* BEGIN Exercise material *

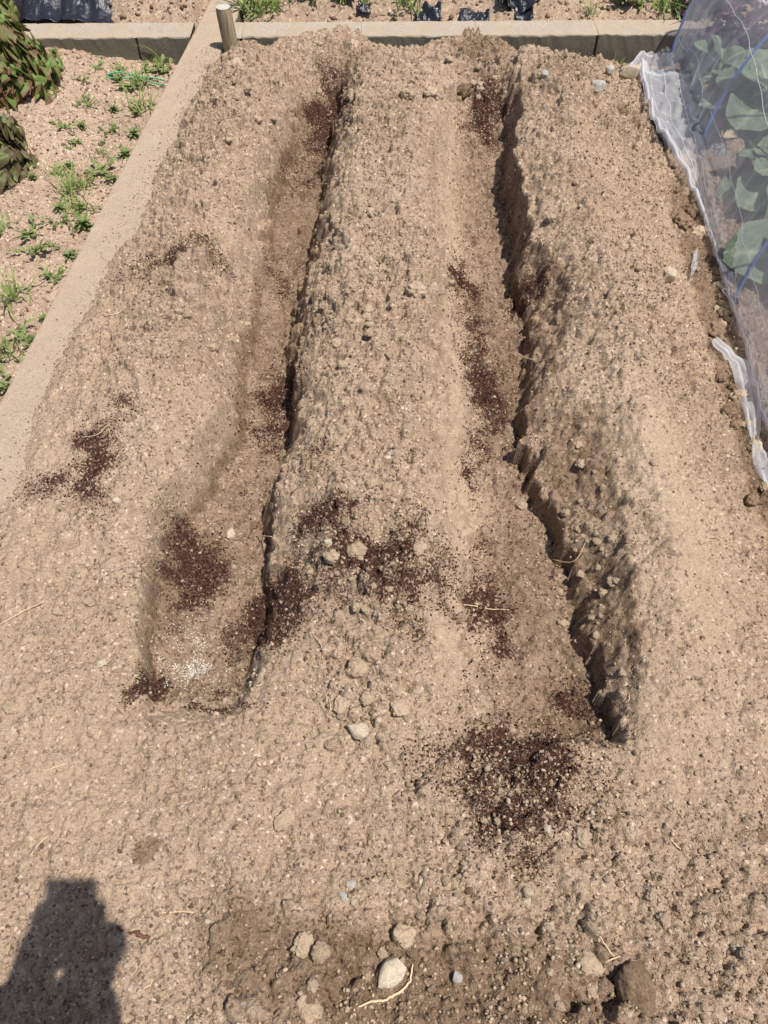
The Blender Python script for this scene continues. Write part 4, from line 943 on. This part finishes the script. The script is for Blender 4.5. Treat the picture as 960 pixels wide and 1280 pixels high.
# torn strips of net along the right ridge
def strip(pix, wpx, label, seed, z=-.04):
    P_ = smooth_path([Vector((*on(px, py)[:2], max(on(px, py)[2], -.11) + .018)) for px, py in pix], 10); n = len(P_); W2 = 8; V = []; g_ = []
    for i, q in enumerate(P_):
        t = i / (n - 1); w_ = wpx / FOC * 1.9 * math.sin(math.pi * min(.97, .08 + t * .88)) ** .6
        for j in range(W2):
            s = j / (W2 - 1) - .5; V.append((q.x + s * w_, q.y + s * .01, q.z + .008 * math.sin(j * 2.2 + seed + t * 6) + .012 * mnoise.noise(Vector((j * .8, t * 9, seed))))); g_.append(.12 + .3 * (j % 2))
    c = np.array(P_[0]); idn = np.arange(n * W2).reshape(n, W2); f = np.stack([idn[:-1, :-1], idn[:-1, 1:], idn[1:, 1:], idn[1:, :-1]], -1).reshape(-1, 4)
    me_ = from_np('net_strip', np.array(V) - c, f); attr(me_, 'gather', g_); attr(me_, 'thread', np.zeros(len(V))); o = link_mesh('net_strip', me_, M_NET); o.location = c; tag(o, label, 'net scrap')
strip([(890,430),(908,448),(922,462),(932,500),(938,530),(942,560)], 26, 'torn strip of white netting hanging down at the right edge, upper one', 1)
strip([(940,562),(950,580),(958,600),(975,640)], 26, 'short strip of white netting at the right edge below the torn one', 2)
strip([(868,318),(866,335),(862,352)], 12, 'wispy scrap of netting caught on clods beside the net', 3)

# cabbages and purple plants under the net
def cabbage(x, y, r, h, label, seed, n=14, mat=M_CABB):
    rd = random.Random(seed); e = empty('cabbage_plant', (x, y, -.12)); tag(e, label, 'cabbage')
    for i in range(n):
        t = i / n; az = i * 2.4 + rd.gauss(0, .25); el = .15 + 1.1 * t; ln = r * (1.05 - .5 * t) * rd.uniform(.85, 1.15)
        me_ = leaves_mesh('leaf', [((0, 0, 0), az, el, rd.gauss(0, .25), dict(L_=ln, W_=ln * rd.uniform(.34, .42), nu=18, nv=13, ruffle=.09, rfreq=2.2, curl=rd.uniform(.5, 1.3), cup=.22, shape='spoon', seed=rd.random() * 9))])
        o = link_mesh('leaf', me_, mat, e); o.location = (0, 0, h * (.35 + .65 * t))
        if rd.random() < .0: pass
    link_mesh('stem', tube_mesh('stem', [(0, 0, -.02), (.005, 0, h * .5), (0, 0, h)], [.015, .014, .010], 8), M_CABB, e); return e
cabbage(1.44, 3.05, .29, .16, 'big grey-green cabbage behind the second hoop', 1, 16)
cabbage(1.36, 2.56, .25, .12, 'grey-green cabbage in front of the second hoop', 2, 16)
cabbage(1.33, 2.14, .27, .12, 'broad-leaved cabbage level with the third hoop', 3, 15)
cabbage(1.30, 1.72, .22, .10, 'cabbage nearest the camera at the right edge', 4, 14)
cabbage(1.34, 3.33, .20, .14, 'pale young cabbage just inside the first hoop', 6, 12)
cabbage(1.66, 3.42, .22, .16, 'small cabbage at the far end of the tunnel', 5, 12)
for i, (x, y, s, lb) in enumerate([(1.50, 3.50, 1.0, 'purple-leaved plant at the far end inside the net'), (1.72, 3.25, 1.1, 'purple-leaved plant behind the big cabbage'), (1.62, 4.05, 1.3, 'purple plant beyond the far kerb seen through the net'), (1.80, 3.72, 1.3, 'tallest purple plant at the upper right corner'), (1.42, 3.90, .8, 'small purple plant leaning over the far kerb')]):
    rd = random.Random(50 + i); sp = []
    for k_ in range(130):
        a = rd.uniform(0, 6.28); r = .15 * s * rd.random() ** .6; zz = .05 + .30 * s * rd.random()
        sp.append(((r * math.cos(a), r * math.sin(a), zz), a + rd.gauss(0, .8), rd.uniform(-.2, .9), rd.gauss(0, .5), dict(L_=rd.uniform(.04, .075), W_=.02, nu=7, nv=7, ruffle=.28, rfreq=3, curl=.7, cup=.2, seed=rd.random() * 9)))
    plant('purple_plant', (x, y, -.1), sp, M_PURP, lb, 'plant', stem_h=.3 * s)
# fallen dry leaf under the net
for (px, py, lb, az) in ((905, 172, 'dry buff leaf fallen among the cabbages', .4), (938, 128, 'curled yellow leaf on the big cabbage', 2.2)):
    p_ = G(px, py, -.02); me_ = leaves_mesh('dry_leaf', [((0, 0, 0), az, .2, .2, dict(L_=.08, W_=.025, nu=10, nv=7, ruffle=.25, curl=.9, cup=.4, seed=3))]); o = link_mesh('dry_leaf', me_, M_DRYLEAF); o.location = p_; tag(o, lb, 'leaf')

# ------------------------------------------------------------------ the photographer, whose shadow falls into the corner
M_SKIN = simple('skin', (.52, .33, .24), .5, .4, .06, 40); M_SHIRT = simple('grey_cotton', (.20, .21, .24), .9, .2, .1, 200); M_TROU = simple('dark_denim', (.05, .06, .09), .9, .2, .15, 200)
M_SHOE = simple('rubber', (.06, .05, .045), .7, .3, .2); M_HAIR = simple('dark_hair', (.02, .015, .012), .5, .4, .2, 200)
person = empty('person', (-.14, -.46, 0)); tag(person, 'person in grey shirt and dark trousers standing behind the camera, photographing the bed', 'person')
def skin(name, verts, edges, rootv, mat, parent, sub=2):
    me_ = bpy.data.meshes.new(name); me_.from_pydata([v[:3] for v in verts], edges, []); o = link_mesh(name, me_, mat, parent)
    sk_ = o.modifiers.new('skin', 'SKIN'); sk_.use_smooth_shade = True
    for i, v in enumerate(verts):
        d_ = me_.skin_vertices[0].data[i]; r = v[3]; d_.radius = (r if len(v) < 5 else v[4], r) if len(v) > 4 else (r, r)
    me_.skin_vertices[0].data[rootv].use_root = True
    m2 = o.modifiers.new('sub', 'SUBSURF'); m2.levels = sub; m2.render_levels = sub; return o
# joints relative to the empty (x right, y forward); the phone is at (0,.46,1.5)
bv = [(0,0,.95,.13),(0,.0,1.12,.13),(0,-.01,1.30,.15),(0,-.01,1.43,.09),(0,.0,1.50,.055),(0,.03,1.60,.085),(0,.04,1.68,.095),(0,.04,1.74,.07),
      (.17,-.01,1.40,.06),(.06,.28,1.13,.052),(.10,.38,1.27,.045),(.19,.43,1.42,.032),
      (-.17,-.01,1.40,.06),(-.12,.20,1.16,.052),(.02,.36,1.28,.045),(.07,.43,1.42,.032),
      (.10,0,.88,.095),(.11,.02,.50,.062),(.11,-.01,.09,.042),(.12,.10,.045,.036),(.12,.17,.035,.028),
      (-.10,0,.88,.095),(-.12,.02,.50,.062),(-.12,-.01,.09,.042),(-.13,.10,.045,.036),(-.13,.17,.035,.028)]
be = [(0,1),(1,2),(2,3),(3,4),(4,5),(5,6),(6,7),(3,8),(8,9),(9,10),(10,11),(3,12),(12,13),(13,14),(14,15),(0,16),(16,17),(17,18),(18,19),(19,20),(0,21),(21,22),(22,23),(23,24),(24,25)]
body = skin('body', bv, be, 0, M_SKIN, person)
# shirt and trousers: slightly larger skins over the body
sv = [(0,0,.90,.145),(0,0,1.12,.145),(0,-.01,1.30,.162),(0,-.01,1.42,.10),(.18,-.01,1.39,.072),(.06,.28,1.13,.080),(.10,.38,1.27,.066),(-.18,-.01,1.39,.072),(-.10,.20,1.16,.125),(.02,.36,1.28,.085),(.045,.325,1.235,.10),(.065,.375,1.32,.055)]  # end joints are an added, unseen bulge filling the arms' cast shadow
skin('shirt', sv, [(2,10),(10,11),(0,1),(1,2),(2,3),(3,4),(4,5),(5,6),(3,7),(7,8),(8,9)], 0, M_SHIRT, person)
tv = [(0,0,.96,.15),(.10,0,.84,.11),(.11,.02,.50,.076),(.11,-.01,.12,.062),(-.10,0,.84,.11),(-.12,.02,.50,.076),(-.12,-.01,.12,.062)]
skin('trousers', tv, [(0,1),(1,2),(2,3),(0,4),(4,5),(5,6)], 0, M_TROU, person)
for s_ in (-1, 1): skin('shoe', [(s_ * .12,-.05,.05,.042),(s_ * .12,.06,.045,.046),(s_ * .125,.19,.035,.036)], [(0,1),(1,2)], 0, M_SHOE, person)
hv, hf = ico(3); hv = hv * np.array([.098, .112, .105]) + np.array([0, .022, 1.715]); keepf = [f_ for f_ in hf if not (hv[f_].mean(0)[1] > .07 and hv[f_].mean(0)[2] < 1.745) and hv[f_].mean(0)[2] > 1.64]
link_mesh('hair', from_np('hair', hv, np.array(keepf)), M_HAIR, person)
b = bmesh.new()
for s_ in (-1, 1):
    bmesh.ops.create_uvsphere(b, u_segments=12, v_segments=8, radius=.012, matrix=__import__('mathutils').Matrix.Translation((s_ * .032, .118, 1.66)))
link_mesh('eyes', bm_mesh('eyes', b, True), simple('eye', (.7, .7, .7), .2, .5, .02), person)
skin('nose', [(0, .12, 1.655, .012), (0, .142, 1.625, .014)], [(0, 1)], 0, M_SKIN, person)
skin('mouth', [(-.022, .118, 1.593, .006), (0, .126, 1.591, .008), (.022, .118, 1.593, .006)], [(0, 1), (1, 2)], 1, simple('lips', (.5, .22, .18), .5, .4, .05), person)
# hands: palms either side of the phone, fingers behind it (all behind the lens)
cr = cam.rotation_euler.to_matrix(); camo = Vector((0, 0, CH)); po = Vector((-.14, -.46, 0))
def cw(x, y, z): return tuple(camo + cr @ Vector((x, y, z)) - po)
for s_ in (-1, 1):
    wrist = (.13 + s_ * .06, .43, 1.42)
    vv = [(*wrist, .024), (*cw(s_ * .062, -.085, .02), .022), (*cw(s_ * .052, -.055, .018), .020)]; ee = [(0, 1), (1, 2)]
    for q in range(4):
        y0 = -.075 + q * .020; L_ = (.8, 1.0, 1.05, .9)[q]; i0 = len(vv)
        vv += [(*cw(s_ * .056, y0, .022), .0095), (*cw(s_ * .052, y0 + .012, .003), .0085), (*cw(s_ * (.045 - .006 * L_), y0 + .016, -.0), .0080)]
        ee += [(2, i0), (i0, i0 + 1), (i0 + 1, i0 + 2)]
    i0 = len(vv); vv += [(*cw(s_ * .045, -.075, .030), .012), (*cw(s_ * .028, -.052, .030), .010), (*cw(s_ * .016, -.035, .028), .009)]; ee += [(1, i0), (i0, i0 + 1), (i0 + 1, i0 + 2)]
    skin('hand', vv, ee, 0, M_SKIN, person, 1)
ph = empty('phone', (0, 0, CH)); ph.rotation_euler = cam.rotation_euler; tag(ph, 'dark phone held up in both hands taking the picture', 'phone')
def rbox(w_, h_, d_, bev, off_):
    b_ = bmesh.new(); bmesh.ops.create_cube(b_, size=1); bmesh.ops.scale(b_, vec=(w_, h_, d_), verts=b_.verts)
    bmesh.ops.bevel(b_, geom=b_.edges[:], offset=bev, segments=3, affect='EDGES'); bmesh.ops.translate(b_, vec=off_, verts=b_.verts); return b_
link_mesh('case', bm_mesh('case', rbox(.090, .152, .008, .0035, (0, -.030, .0095)), True), M_CLIPB, ph)
link_mesh('screen', bm_mesh('screen', rbox(.070, .140, .001, .0004, (0, -.030, .0143))), M_FILM, ph)
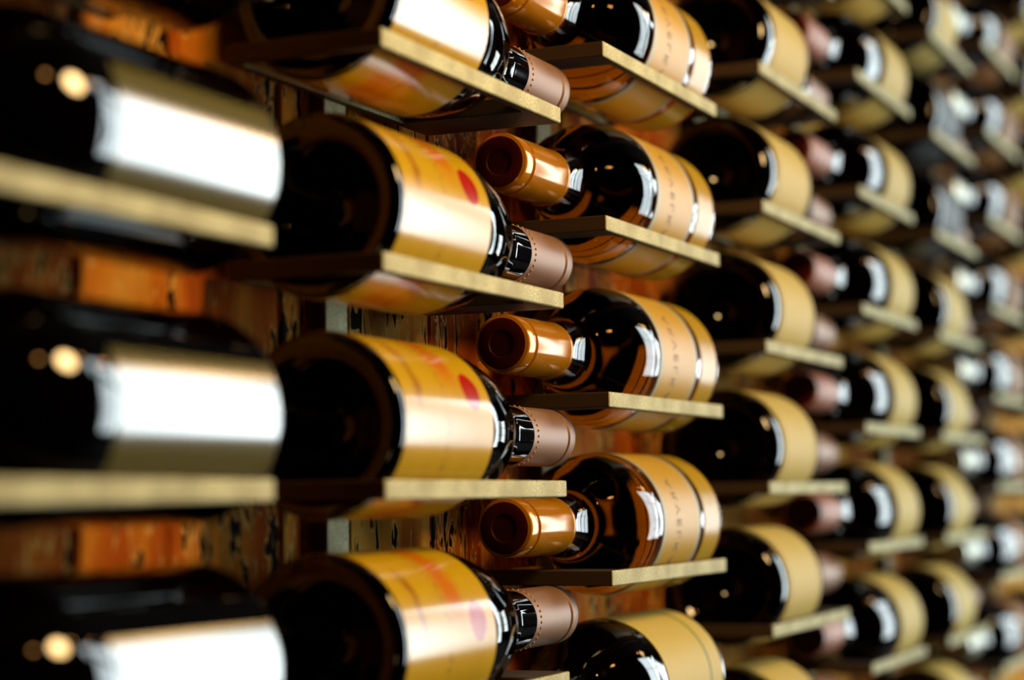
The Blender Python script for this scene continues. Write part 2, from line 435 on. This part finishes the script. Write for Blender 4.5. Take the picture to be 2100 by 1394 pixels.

* END Exercise material *

Exercise brief: State the count of lines that contain the string "script". Nothing else is needed.

Written reply: 2